2) It is extremely simple to make a progressive gas tax. You set the tax at a high enough level to establish a consumer incentive. Say, $2 per liter. Every month, everyone gets a check for their share of the revenue, divided among the whole population. At current rates of consumption this would be $160/month/person. For anyone who burned the average amount of motor fuel, it's a wash. But for people who used less fuel than average it's profit, and motor fuel consumption is proportional to income so it is naturally progressive. If you make the refund taxable income then it is even more progressive, because the median person doesn't even pay income taxes.

With the above plan suddenly everyone wants to use less gas than the average guy.

1 comments

It’s a neat idea, but is this really true?

> motor fuel consumption is proportional to income so it is naturally progressive

Counterpoints:

- Older, cheaper cars are less fuel efficient and use more gas.

- Rent is cheaper further from job centers, meaning long commutes.

- Places where rent is cheaper tend to have less investment in walkability and public transit, meaning cars are used more often.

I don’t know why you are posting these suppositions when the government measures this directly.

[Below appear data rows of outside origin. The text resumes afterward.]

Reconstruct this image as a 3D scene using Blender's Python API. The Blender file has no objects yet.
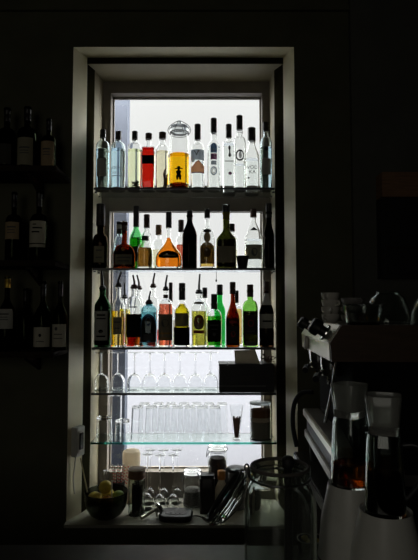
import bpy, bmesh, math, random
from mathutils import Vector, Matrix
random.seed(7)
S = bpy.context.scene
COL = S.collection
PI = math.pi

# ------------------------------------------------------------------ camera
F, CX, CY = 520.0, 209.0, 280.0
ZC = 1.55
PT = math.atan(30 / F)
cp, sp = math.cos(PT), math.sin(PT)
cam = bpy.data.cameras.new('camera')
cam.sensor_fit = 'HORIZONTAL'
cam.sensor_width = 36
cam.lens = F / 418 * 36
cam.clip_start = 0.02
cam.clip_end = 300
co = bpy.data.objects.new('camera', cam)
COL.objects.link(co)
co.location = (0, 0, ZC)
co.rotation_euler = (PI / 2 + PT, 0, 0)
S.camera = co


def at(x, y, Y):
    """point of the room that the photo shows at pixel x, y, at distance Y from the camera wall"""
    a, b = (x - CX) / F, (CY - y) / F
    dy, dz = cp - b * sp, sp + b * cp
    t = Y / dy
    return Vector((a * t, Y, ZC + dz * t))


def zpx(y, Y):
    return at(CX, y, Y).z


def xpx(x, Y, z):
    return (x - CX) / F * (Y * cp + (z - ZC) * sp)


def ppm(Y, z):
    return (Y * cp + (z - ZC) * sp) / F


# ------------------------------------------------------------------ objects
def obj(name, bm, mat, parent=None, smooth=True, angle=38, loc=None, rot=None):
    me = bpy.data.meshes.new(name)
    bmesh.ops.recalc_face_normals(bm, faces=bm.faces[:])
    bm.to_mesh(me)
    bm.free()
    if smooth:
        me.shade_smooth()
        me.set_sharp_from_angle(angle=math.radians(angle))
    if mat:
        me.materials.append(mat)
    o = bpy.data.objects.new(name, me)
    COL.objects.link(o)
    if parent:
        o.parent = parent
    if loc is not None:
        o.location = loc
    if rot is not None:
        o.rotation_euler = rot
    return o


def tag(o, label, cat, group=None):
    o['label'] = label
    o['category'] = cat
    if group:
        o['group'] = group
    return o


def thing(name, label, cat, loc=(0, 0, 0), rz=0, group=None, rot=None):
    o = bpy.data.objects.new(name, None)
    o.empty_display_size = 0.03
    COL.objects.link(o)
    o.location = loc
    o.rotation_euler = rot if rot else (0, 0, rz)
    return tag(o, label, cat, group)


def struct(name, bm, mat, parent=None, smooth=False):
    o = obj(name, bm, mat, parent, smooth)
    if not parent:
        o['kind'] = 'structure'
    return o


def dup(root, loc, rz=None, label=None):
    r = root.copy()
    COL.objects.link(r)
    r.location = loc
    if rz is not None:
        r.rotation_euler = (0, 0, rz)
    if label:
        r['label'] = label
    for ch in list(root.children):
        c = ch.copy()
        COL.objects.link(c)
        c.parent = r
        for g in list(ch.children):
            d = g.copy()
            COL.objects.link(d)
            d.parent = c
    return r


# ------------------------------------------------------------------ shapes
def box(bm, x0, x1, y0, y1, z0, z1, bev=0):
    vs = [bm.verts.new((x, y, z)) for z in (z0, z1) for y in (y0, y1) for x in (x0, x1)]
    fs = [(0, 2, 3, 1), (4, 5, 7, 6), (0, 1, 5, 4), (2, 6, 7, 3), (0, 4, 6, 2), (1, 3, 7, 5)]
    faces = [bm.faces.new([vs[i] for i in f]) for f in fs]
    if bev:
        ed = list({e for f in faces for e in f.edges})
        bmesh.ops.bevel(bm, geom=ed, offset=bev, segments=2, affect='EDGES')
    return bm


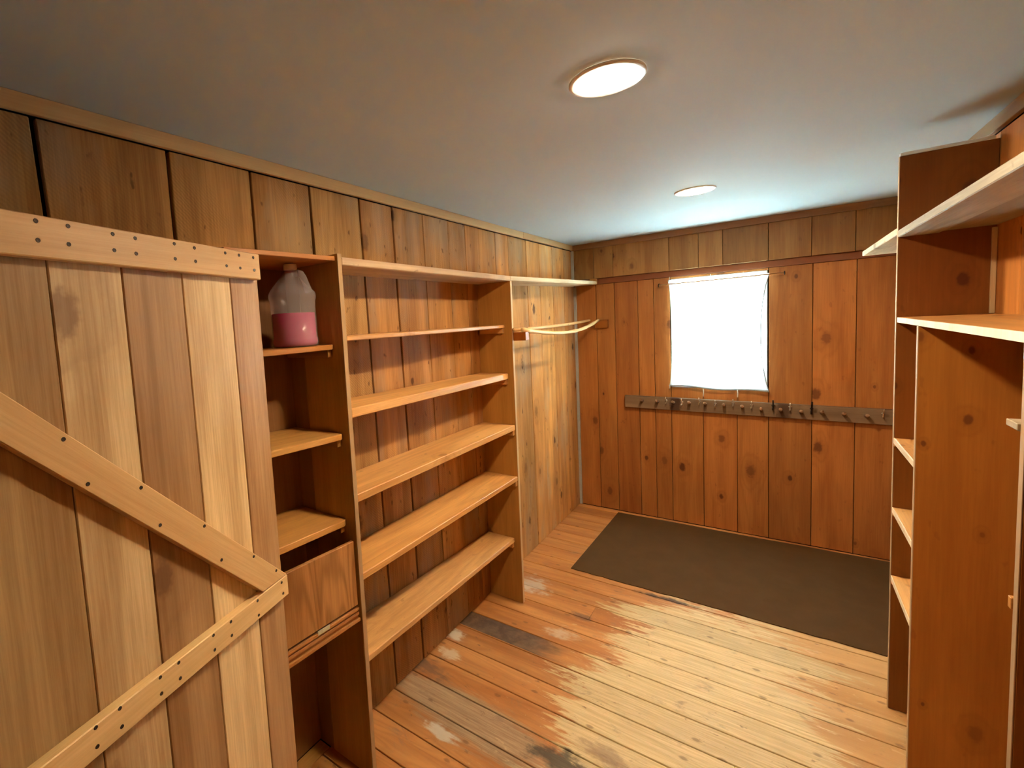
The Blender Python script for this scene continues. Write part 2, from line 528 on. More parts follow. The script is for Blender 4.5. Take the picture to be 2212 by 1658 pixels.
for i in range(len(edges) - 1):
    (a, la), (b, lb) = edges[i], edges[i + 1]
    ga, gb = gaps.get(a, .0025) / 2, gaps.get(b, .0025) / 2
    dx = random.uniform(-.002, .0015)
    zlo, zhi = .002, 2.156
    at = lambda y, l, z: y + (2.05 - z) * l
    if .5 < a < 1.0:
        zlo = 1.872
    y0, y1 = a + ga, b - gb

    def board(y0, y1, la, lb, zlo, zhi):
        hexa('plank', [(-.021, at(y0, la, zlo), zlo), (dx, at(y0, la, zlo), zlo), (dx, at(y1, lb, zlo), zlo), (-.021, at(y1, lb, zlo), zlo),
                       (-.021, at(y0, la, zhi), zhi), (dx, at(y0, la, zhi), zhi), (dx, at(y1, lb, zhi), zhi), (-.021, at(y1, lb, zhi), zhi)],
             m_wall, wl, tints[i], .002)
    if a < .5 < b:      # next to the recess of the narrow cabinet
        board(y0, y1, la, 0, zlo, zhi)
    elif .9 < a < 1.0:   # runs above the cabinet
        board(y0, y1, 0, 0, zlo, zhi)
        box('plank', -.021, dx, 1.119, 1.197, .002, 1.868, m_wall, wl, tints[i])
    elif .6 < a < .7:
        board(y0, y1, 0, 0, zlo, zhi)
        box('plank', -.021, dx, .672, .690, .002, 1.868, m_wall, wl, tints[i])
    else:
        board(y0, y1, la, lb, zlo, zhi)

# back wall
WX0, WX1, WZ0, WZ1 = .716, 1.292, 1.045, 1.852
wb = struct(box('wall_back', -.105, WX0, D + .03, D + .10, -.02, H, m_dark, bev=0), 'far wall of smooth reddish brown vertical boards around the window', 'wall')
box('backing', WX1, XR + .05, D + .03, D + .10, -.02, H, m_dark, wb, bev=0)
box('backing', WX0, WX1, D + .03, D + .10, -.02, WZ0, m_dark, wb, bev=0)
box('backing', WX0, WX1, D + .03, D + .10, WZ1, H, m_dark, wb, bev=0)
bx = [.006, .177, .320, .490, .602, .712, .917, 1.122, 1.298, 1.523, 1.728, XR]
btint = [(.98, .92, .82), (1.0, .98, .92), (.86, .74, .66), (1.04, 1.0, .95), (1.0, .95, .9), (1.05, 1.02, .95), (.95, .86, .78), (1.05, .98, .9), (.95, .9, .85), (1.0, .92, .84), (.96, .9, .82)]
for i in range(len(bx) - 1):
    a, b = bx[i] + .0015, bx[i + 1] - .0015
    dy = random.uniform(-.0015, .0015)
    if bx[i] > .70 and bx[i + 1] < 1.31:
        box('plank', a, b, D + dy, D + .029, .002, WZ0 - .004, m_back, wb, btint[i])
    else:
        box('plank', a, b, D + dy, D + .029, .002, 1.868, m_back, wb, btint[i])
box('header_board', .716, 1.296, D, D + .029, WZ1 + .002, 1.868, m_back, wb, (1.1, 1.1, 1.0))
# recessed batten and the proud top boards above the window
box('batten', .006, XR, D - .012, D + .029, 1.869, 1.9145, wood('batten_board', (.20, .062, .022), (.27, .09, .032), 'x', 5, .2, .2, 4), wb)
ux = [.006, .177, .325, .716, .902, 1.046, 1.297, 1.514, 1.716, XR]
for i in range(len(ux) - 1):
    box('top_plank', ux[i] + .0012, ux[i + 1] - .0012, D - .040 + random.uniform(-.001, .001), D + .029, 1.915, 2.158, m_back, wb,
        random.choice([(.66, .78, .80), (.72, .84, .88), (.62, .70, .70)]))

# right wall and the wall behind the camera
wr = struct(box('wall_right', XR + .022, XR + .05, YF, D + .10, -.02, H, m_dark, bev=0), 'right wall of vertical brown boards behind the shelves', 'wall')
y = YF
while y < D - .01:
    y1 = min(y + .205, D + .025)
    if abs(y1 - 2.293) < .11:
        y1 = 2.293
    box('plank', XR, XR + .021, y + .002, y1 - .002, .002, 2.15, m_side, wr, (1.25, 1.25, 1.1), .0018)
    y = y1
wf = struct(box('wall_front', -.105, XR + .05, YF - .05, YF - .001, -.02, H, plain('beige_plaster', (.44, .37, .29), .8, .2), bev=0), 'plain beige wall behind the viewer', 'wall')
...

The spread between the lowest and highest income quintiles in terms of motor fuel consumption is 300%.

“ The highest income quintile (making at least $95,000 per year) spent slightly more than $4,000 on gasoline in 2013, while the lowest income quintile (making under $18,000 per year) spent about $1,200 on gasoline. Higher-income households also have more vehicles: 2.8 per household for the highest quintile compared with 0.9 per household for the lowest quintile.”